William Quarter, 1806-1848
The Chicago bishop
William Quarter was born in Killurin in January 1806, the son of Michael and Ann Quarter. He emigrated, trained for the priesthood in the United States, and in 1843 was named by Pope Gregory XVI as the first bishop of the newly created Diocese of Chicago. He arrived in the frontier town in May 1844 and, within weeks, opened the University of Saint Mary of the Lake with six seminarians and two professors. He died in 1848, at forty-two, having built the foundations of the Catholic church in what would become one of America's great cities.
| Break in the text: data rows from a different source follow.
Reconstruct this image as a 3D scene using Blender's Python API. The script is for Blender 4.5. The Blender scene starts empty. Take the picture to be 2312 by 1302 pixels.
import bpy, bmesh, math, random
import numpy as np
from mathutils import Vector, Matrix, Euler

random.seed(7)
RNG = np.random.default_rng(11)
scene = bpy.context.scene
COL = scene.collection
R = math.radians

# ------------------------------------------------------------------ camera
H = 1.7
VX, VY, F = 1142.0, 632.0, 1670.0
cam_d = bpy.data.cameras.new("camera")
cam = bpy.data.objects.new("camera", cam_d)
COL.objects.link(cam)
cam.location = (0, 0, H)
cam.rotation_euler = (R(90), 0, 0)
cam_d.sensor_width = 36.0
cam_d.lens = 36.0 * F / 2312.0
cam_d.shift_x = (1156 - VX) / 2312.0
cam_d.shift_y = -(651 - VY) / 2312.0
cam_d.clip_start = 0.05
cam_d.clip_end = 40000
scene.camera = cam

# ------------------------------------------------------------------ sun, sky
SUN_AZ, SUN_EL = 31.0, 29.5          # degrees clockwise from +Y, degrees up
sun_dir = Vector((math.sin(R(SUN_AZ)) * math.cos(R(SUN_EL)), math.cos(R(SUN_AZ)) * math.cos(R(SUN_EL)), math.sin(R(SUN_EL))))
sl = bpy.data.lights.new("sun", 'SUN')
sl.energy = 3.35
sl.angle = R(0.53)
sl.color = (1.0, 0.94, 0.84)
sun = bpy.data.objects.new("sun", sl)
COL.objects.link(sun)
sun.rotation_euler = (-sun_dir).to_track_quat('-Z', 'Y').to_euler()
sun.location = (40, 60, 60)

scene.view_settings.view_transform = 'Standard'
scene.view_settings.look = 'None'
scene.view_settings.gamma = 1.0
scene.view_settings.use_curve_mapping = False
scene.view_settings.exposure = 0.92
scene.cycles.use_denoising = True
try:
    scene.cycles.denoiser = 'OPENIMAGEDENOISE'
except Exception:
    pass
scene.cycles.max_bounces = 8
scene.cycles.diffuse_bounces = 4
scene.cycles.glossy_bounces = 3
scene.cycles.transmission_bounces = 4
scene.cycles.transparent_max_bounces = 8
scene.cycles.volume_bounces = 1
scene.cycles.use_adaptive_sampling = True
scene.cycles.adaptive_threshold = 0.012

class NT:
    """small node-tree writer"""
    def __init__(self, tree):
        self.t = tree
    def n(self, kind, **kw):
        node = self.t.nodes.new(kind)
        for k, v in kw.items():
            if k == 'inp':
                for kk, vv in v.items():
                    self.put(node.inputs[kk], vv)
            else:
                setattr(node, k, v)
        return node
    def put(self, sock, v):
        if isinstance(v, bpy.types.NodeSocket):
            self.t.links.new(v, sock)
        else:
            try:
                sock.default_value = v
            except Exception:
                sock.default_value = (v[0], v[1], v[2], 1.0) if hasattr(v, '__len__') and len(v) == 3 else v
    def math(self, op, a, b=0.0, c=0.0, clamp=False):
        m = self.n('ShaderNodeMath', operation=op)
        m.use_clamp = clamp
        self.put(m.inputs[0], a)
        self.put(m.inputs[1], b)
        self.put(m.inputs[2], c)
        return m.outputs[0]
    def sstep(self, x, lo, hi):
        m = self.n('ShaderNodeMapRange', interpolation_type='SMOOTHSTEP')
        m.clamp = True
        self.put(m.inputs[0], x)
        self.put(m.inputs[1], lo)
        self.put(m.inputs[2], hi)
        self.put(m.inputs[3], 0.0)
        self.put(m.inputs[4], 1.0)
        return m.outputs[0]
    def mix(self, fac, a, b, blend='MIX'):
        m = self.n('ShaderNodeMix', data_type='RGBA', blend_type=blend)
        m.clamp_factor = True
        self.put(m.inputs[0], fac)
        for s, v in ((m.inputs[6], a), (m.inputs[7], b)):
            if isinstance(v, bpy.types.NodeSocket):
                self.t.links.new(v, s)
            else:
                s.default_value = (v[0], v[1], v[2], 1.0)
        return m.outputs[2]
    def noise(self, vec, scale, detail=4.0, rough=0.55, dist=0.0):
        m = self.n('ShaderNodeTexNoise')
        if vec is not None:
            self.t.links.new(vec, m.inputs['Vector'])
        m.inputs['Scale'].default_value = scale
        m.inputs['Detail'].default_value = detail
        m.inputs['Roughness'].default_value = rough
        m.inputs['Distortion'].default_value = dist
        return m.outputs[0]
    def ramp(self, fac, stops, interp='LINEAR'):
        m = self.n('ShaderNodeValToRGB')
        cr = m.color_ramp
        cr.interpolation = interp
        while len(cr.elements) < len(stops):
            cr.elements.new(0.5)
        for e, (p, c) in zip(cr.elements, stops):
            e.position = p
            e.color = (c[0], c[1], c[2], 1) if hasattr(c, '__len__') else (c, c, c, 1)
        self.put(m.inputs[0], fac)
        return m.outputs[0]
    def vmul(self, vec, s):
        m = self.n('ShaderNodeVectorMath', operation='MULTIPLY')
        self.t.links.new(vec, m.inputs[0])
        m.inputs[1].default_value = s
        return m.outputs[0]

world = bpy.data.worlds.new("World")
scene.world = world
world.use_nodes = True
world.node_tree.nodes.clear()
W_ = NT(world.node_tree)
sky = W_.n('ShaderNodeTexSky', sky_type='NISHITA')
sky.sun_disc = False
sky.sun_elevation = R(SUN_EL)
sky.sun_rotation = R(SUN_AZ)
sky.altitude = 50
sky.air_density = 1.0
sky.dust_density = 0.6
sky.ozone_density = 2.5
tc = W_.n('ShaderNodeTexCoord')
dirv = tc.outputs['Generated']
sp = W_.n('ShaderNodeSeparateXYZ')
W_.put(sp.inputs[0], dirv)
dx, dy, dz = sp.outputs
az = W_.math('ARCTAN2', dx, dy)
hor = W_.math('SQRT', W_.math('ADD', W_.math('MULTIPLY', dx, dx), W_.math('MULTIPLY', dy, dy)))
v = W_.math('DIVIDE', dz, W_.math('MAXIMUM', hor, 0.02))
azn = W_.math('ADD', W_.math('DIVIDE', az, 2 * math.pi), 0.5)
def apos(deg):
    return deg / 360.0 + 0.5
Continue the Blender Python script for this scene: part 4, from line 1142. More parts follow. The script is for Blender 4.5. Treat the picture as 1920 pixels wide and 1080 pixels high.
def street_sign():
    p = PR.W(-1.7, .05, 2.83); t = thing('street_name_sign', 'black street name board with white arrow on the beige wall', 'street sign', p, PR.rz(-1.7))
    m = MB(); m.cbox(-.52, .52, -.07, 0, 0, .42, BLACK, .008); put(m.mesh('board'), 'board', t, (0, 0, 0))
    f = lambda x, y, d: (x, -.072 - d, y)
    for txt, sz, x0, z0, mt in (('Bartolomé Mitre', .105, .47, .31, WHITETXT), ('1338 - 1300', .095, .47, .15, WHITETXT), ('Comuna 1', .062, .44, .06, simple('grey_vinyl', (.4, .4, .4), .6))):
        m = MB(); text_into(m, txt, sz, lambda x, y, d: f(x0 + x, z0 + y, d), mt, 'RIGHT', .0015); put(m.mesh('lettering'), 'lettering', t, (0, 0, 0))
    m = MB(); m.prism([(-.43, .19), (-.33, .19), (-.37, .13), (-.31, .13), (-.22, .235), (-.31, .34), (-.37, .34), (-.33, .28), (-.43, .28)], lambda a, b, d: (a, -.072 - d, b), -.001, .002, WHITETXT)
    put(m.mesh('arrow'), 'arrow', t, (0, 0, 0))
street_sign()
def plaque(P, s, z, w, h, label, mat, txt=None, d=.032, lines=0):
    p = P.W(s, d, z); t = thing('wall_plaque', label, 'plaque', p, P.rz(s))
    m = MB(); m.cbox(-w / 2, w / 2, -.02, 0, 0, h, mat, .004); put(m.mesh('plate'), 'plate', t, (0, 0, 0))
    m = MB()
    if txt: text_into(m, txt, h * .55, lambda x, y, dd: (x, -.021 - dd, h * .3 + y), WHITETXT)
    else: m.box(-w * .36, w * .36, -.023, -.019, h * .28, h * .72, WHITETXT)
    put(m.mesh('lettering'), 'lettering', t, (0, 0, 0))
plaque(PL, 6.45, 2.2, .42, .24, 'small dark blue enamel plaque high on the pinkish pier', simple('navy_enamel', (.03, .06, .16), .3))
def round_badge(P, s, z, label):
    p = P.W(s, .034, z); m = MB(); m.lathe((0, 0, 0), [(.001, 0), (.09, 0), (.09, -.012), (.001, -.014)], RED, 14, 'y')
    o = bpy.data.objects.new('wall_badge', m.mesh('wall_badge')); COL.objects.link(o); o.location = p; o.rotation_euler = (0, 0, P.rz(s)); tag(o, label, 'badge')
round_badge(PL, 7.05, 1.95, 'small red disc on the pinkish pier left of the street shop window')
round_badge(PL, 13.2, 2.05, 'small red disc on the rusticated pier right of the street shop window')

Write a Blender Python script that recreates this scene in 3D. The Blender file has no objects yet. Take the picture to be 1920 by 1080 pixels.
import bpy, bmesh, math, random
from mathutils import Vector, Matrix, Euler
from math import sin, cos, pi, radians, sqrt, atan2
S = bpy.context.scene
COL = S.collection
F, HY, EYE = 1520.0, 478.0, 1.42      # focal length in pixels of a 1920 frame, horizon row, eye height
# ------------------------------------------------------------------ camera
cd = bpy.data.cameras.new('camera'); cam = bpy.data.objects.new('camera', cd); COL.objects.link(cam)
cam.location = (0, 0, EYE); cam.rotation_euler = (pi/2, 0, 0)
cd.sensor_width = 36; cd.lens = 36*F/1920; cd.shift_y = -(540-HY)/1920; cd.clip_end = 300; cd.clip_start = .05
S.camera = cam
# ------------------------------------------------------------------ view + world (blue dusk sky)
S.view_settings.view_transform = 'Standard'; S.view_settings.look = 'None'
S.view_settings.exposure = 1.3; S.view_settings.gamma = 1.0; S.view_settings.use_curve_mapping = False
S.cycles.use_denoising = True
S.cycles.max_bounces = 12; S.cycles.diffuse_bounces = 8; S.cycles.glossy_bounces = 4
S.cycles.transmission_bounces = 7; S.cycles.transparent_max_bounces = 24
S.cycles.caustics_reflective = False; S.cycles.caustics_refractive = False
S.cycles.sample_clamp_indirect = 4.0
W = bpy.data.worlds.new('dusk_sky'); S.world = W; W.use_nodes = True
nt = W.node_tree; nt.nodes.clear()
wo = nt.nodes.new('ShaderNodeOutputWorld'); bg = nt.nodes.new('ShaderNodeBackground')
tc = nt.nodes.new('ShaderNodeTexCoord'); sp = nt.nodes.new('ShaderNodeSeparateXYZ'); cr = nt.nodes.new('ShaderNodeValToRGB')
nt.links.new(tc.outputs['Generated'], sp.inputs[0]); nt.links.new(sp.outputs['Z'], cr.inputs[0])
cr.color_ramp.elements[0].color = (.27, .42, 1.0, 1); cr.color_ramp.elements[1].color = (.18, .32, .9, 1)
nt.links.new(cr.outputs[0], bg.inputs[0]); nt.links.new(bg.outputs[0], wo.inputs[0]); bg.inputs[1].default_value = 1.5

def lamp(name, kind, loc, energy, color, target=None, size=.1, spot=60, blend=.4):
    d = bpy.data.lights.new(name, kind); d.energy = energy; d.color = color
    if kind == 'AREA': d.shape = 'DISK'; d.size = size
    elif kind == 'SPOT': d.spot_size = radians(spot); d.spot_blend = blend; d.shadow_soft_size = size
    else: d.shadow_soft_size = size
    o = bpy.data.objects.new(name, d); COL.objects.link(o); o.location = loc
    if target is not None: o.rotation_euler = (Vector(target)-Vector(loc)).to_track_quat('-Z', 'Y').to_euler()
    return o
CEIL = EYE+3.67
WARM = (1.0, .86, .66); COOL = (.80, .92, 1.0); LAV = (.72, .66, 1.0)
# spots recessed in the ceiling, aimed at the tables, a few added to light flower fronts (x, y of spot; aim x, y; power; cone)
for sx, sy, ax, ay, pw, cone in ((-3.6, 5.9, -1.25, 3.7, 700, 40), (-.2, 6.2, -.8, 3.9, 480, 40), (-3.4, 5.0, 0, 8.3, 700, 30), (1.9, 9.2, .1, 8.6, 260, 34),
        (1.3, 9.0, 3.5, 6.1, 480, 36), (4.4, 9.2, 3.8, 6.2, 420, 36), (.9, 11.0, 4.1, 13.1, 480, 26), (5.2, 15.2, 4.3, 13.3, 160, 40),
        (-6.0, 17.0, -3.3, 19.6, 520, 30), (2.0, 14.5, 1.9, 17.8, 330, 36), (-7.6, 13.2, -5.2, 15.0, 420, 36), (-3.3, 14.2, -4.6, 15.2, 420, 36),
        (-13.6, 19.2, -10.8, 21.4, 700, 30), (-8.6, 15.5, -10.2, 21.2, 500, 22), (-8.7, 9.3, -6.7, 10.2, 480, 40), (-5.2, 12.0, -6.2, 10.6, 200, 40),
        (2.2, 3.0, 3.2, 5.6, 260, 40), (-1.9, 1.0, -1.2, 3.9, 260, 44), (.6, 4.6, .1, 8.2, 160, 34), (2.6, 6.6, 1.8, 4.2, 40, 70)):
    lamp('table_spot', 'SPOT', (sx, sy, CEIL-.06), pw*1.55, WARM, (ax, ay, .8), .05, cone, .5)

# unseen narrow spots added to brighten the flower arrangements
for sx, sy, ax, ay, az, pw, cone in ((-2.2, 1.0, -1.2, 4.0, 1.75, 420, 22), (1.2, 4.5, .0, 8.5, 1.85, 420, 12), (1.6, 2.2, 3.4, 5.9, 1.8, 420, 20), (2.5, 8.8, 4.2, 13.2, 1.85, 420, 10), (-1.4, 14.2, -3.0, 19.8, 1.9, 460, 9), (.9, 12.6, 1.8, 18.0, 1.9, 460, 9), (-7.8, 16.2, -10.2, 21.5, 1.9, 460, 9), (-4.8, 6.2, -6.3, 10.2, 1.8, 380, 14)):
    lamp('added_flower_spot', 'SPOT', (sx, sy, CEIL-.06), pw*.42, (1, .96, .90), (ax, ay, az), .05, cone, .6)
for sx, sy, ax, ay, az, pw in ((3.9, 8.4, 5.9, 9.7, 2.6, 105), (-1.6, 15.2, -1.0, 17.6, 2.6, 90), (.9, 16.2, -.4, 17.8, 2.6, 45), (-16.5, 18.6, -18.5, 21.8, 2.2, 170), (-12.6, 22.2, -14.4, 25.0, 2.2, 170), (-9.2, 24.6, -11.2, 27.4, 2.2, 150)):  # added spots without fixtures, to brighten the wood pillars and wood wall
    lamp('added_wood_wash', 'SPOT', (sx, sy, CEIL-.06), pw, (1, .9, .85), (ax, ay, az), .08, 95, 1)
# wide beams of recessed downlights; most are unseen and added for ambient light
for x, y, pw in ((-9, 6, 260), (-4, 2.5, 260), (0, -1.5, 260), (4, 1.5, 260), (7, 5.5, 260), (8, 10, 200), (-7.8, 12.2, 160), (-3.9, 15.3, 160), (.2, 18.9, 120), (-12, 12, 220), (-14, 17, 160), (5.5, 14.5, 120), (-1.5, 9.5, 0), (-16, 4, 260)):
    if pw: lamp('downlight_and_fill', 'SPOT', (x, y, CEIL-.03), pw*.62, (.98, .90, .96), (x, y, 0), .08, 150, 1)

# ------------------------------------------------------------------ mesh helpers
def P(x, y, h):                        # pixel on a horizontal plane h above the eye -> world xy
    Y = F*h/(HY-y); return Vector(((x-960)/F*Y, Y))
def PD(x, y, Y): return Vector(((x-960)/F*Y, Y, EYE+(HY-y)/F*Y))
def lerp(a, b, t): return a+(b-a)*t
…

Not bad for a townland of a few hundred souls.
Hugh Mahon, 1857-1931
The Australian member
Hugh Mahon was born in Killurin in 1857, emigrated, and ended up in Western Australia, where he was elected to the first Australian federal parliament in 1901. He served as a government minister. He holds a grim distinction: in 1920 he became the only member ever expelled from the Australian House of Representatives, for a speech attacking British policy in Ireland during the War of Independence. The Offaly townland produced a man who paid for his Irish loyalties on the floor of a parliament on the other side of the world.
Two parishes, one river
Clodiagh Gaels
Killurin had its own GAA club for generations. In 2015 it merged with neighbouring Killeigh to form Clodiagh Gaels, named for the River Clodiagh that runs through the parish. The club fields hurling and football teams and is the practical centre of community life out here - the merger is the kind of quiet pragmatism that keeps rural Irish sport alive when the individual villages are too small to field a side alone.